Well, I guess my subscription hasn't yet expired! After reading the above poems in question, I mostly second Jeffery's estimation. I'd add: McClatchy is metrical only by accident and waxes classical for no reason at all; the settings for Hadas' trite triolets are, oh of course, Greece; Koethe I wouldn't add anything because enough is enough already; Dubrow I like although the last lines in each poem sounds a bit forced and Krakow is oddly such a breath of fresh air amid such classical gas.

2 comments:

Mark said...

The problem with many who make allusions is the same problem that the 18th century German archaeologists had when they were exhuming, recording, and, to some extent, inventing what we know as the Greek classical tradition today: treating the texts and objects as if we can fully undertand their exact meaning and historical significance.

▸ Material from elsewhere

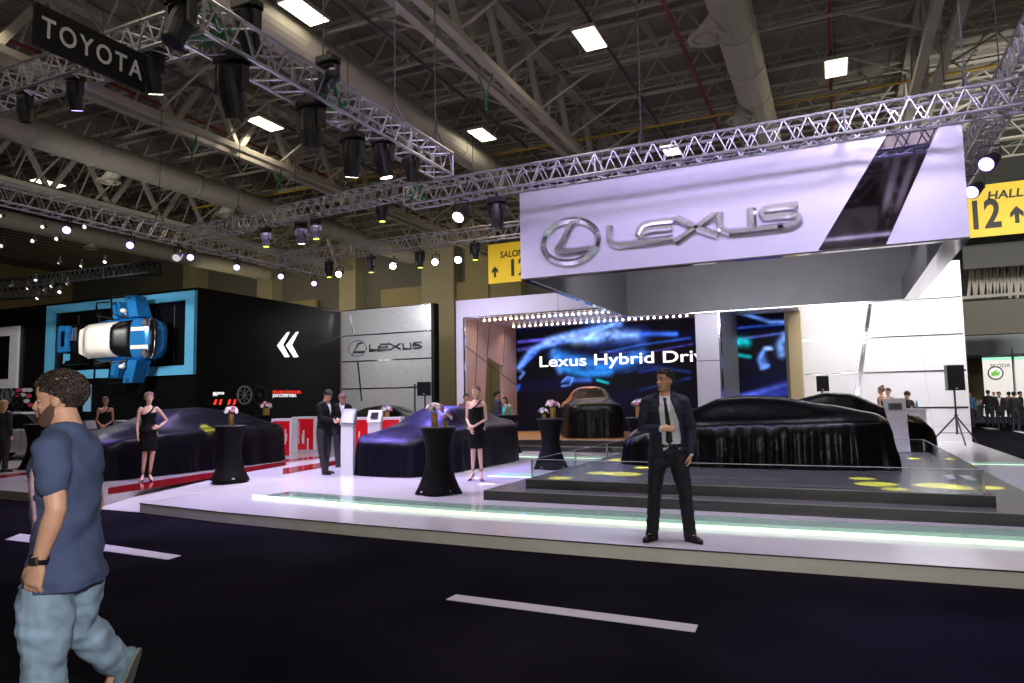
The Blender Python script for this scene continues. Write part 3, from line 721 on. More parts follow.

Closed chapters, stories already written. Which is not, in fact, the case. We don't know, and will never know the full story of antiquity. This is how one should use an allusion, not as a dead metaphor or metonymy, but as a living enigma or ambiguity.

Or for fart jokes.

Greg said...

Mark, I completely agree with you. The Classical Greek experience is something akin to the missing link, when humankind transitioned worlds. By that nature it's unknowable. To assume it's so easily translatable to some suburban experience is hubris at its worse. But of course farts are the universal language.